ECLI:NL:RBHAA:2002:AE1725
Rechtbank Haarlem
- Eerste aanleg - meervoudig
- M. Verpalen
- A. van der Pijl-van Andel
- J. de Graaff
- Rechtspraak.nl
Vrijspraak in doodslagzaak wegens gebrek aan opzet en causaal verband
Op 19 april 2002 heeft de Rechtbank Haarlem uitspraak gedaan in een strafzaak tegen een verdachte, die werd beschuldigd van doodslag. De zaak werd behandeld in meervoudige kamer en de zitting vond plaats op 5 april 2002. De rechtbank heeft vastgesteld dat er geen bewijs was voor het vereiste opzet dat nodig is voor de kwalificatie van doodslag, ook niet in voorwaardelijke zin. De rechtbank benadrukte dat voor de vaststelling van schuld aan de dood van een ander een causaal verband vereist is tussen de dood en de verweten gedraging. Dit causaal verband moet zo sterk zijn dat het gevolg redelijkerwijs aan de dader kan worden toegerekend.
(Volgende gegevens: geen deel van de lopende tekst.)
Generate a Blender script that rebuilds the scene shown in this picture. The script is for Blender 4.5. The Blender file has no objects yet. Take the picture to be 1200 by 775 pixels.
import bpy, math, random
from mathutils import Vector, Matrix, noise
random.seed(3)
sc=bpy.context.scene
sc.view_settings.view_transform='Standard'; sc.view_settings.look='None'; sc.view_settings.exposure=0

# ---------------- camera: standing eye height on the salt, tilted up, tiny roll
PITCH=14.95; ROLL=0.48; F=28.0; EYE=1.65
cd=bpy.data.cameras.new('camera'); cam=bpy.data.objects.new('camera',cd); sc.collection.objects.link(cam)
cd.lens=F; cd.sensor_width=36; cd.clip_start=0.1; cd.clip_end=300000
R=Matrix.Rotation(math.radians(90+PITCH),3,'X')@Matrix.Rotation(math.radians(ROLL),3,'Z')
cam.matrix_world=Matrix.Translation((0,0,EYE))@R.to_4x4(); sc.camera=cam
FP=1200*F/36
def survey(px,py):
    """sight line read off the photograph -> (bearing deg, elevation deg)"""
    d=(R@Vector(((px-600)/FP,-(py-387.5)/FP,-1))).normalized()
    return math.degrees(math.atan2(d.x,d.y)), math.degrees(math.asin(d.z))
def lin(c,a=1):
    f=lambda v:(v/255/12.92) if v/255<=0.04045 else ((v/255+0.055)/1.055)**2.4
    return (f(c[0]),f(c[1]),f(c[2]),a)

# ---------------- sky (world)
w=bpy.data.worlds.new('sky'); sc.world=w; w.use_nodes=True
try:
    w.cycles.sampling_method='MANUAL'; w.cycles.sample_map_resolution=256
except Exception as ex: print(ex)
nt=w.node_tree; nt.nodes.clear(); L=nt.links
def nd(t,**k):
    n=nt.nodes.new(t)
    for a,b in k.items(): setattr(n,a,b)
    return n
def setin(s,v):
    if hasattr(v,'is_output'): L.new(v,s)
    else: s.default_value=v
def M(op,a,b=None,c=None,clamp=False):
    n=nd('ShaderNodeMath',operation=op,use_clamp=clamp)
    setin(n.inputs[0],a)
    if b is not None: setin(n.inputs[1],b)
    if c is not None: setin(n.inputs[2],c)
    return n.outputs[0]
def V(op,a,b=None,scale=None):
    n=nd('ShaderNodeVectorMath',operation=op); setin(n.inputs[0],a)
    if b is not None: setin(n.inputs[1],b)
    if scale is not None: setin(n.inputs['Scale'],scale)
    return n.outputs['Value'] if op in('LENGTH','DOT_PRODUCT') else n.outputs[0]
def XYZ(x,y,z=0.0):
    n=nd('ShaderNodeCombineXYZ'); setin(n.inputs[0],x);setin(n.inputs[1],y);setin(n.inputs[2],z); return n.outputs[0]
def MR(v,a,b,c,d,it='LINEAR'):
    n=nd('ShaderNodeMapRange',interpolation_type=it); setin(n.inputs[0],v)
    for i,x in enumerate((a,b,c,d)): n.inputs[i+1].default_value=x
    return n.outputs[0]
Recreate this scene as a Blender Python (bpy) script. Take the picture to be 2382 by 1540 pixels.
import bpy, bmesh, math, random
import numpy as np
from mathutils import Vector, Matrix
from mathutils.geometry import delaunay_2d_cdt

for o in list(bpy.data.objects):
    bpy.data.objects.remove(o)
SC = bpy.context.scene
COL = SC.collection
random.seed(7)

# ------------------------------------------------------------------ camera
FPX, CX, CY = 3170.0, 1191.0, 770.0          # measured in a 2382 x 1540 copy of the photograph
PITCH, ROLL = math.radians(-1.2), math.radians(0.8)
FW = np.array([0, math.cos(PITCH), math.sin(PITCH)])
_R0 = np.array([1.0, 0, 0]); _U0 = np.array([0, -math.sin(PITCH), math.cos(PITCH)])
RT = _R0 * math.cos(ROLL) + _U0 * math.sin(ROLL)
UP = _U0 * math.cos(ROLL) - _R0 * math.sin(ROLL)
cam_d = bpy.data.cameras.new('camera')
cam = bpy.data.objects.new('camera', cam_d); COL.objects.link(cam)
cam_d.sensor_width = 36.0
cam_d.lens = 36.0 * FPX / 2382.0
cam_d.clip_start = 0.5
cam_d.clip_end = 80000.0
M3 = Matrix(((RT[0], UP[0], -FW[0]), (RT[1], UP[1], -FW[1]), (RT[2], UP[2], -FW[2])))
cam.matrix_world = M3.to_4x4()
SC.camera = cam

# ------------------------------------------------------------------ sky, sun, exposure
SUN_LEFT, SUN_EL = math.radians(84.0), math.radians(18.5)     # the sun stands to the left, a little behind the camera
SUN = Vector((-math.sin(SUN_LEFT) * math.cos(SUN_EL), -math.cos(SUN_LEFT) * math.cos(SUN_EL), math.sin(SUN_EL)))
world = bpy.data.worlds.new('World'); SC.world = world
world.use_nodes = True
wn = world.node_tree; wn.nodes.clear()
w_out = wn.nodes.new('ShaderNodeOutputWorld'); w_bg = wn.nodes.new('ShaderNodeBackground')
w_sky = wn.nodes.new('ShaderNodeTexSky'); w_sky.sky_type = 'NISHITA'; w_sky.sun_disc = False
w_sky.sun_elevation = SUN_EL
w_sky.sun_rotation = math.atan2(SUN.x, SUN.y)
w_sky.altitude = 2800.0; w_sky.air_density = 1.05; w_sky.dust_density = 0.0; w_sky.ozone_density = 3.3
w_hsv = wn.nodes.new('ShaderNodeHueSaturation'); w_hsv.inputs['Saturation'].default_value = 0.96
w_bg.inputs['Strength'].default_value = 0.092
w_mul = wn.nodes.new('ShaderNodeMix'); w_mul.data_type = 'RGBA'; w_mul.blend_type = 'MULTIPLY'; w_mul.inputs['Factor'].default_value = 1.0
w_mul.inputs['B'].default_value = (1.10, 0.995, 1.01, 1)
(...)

De rechtbank oordeelde dat de verdachte weliswaar in december 2000 had besloten om af te wijken van het bouwbestek, maar dat deze beslissing niet rechtstreeks had geleid tot het ongeval dat de dood van het slachtoffer veroorzaakte. Na het ontslag van de verdachte hebben andere betrokkenen bij de uitvoering van het bouwbestek onbevoegd wijzigingen aangebracht die niet in overeenstemming waren met de instructies van de constructeur. De rechtbank concludeerde dat, hoewel de verdachte zijn beslissing tot afwijking van het bestek niet had genoteerd in het bouwlogboek, de dood van het slachtoffer niet aan hem kon worden toegerekend.
Daarom sprak de rechtbank de verdachte vrij van zowel het primair als het subsidiair telastegelegde feit. De uitspraak werd gedaan in tegenwoordigheid van de griffier en is openbaar uitgesproken op de zitting van 19 april 2002.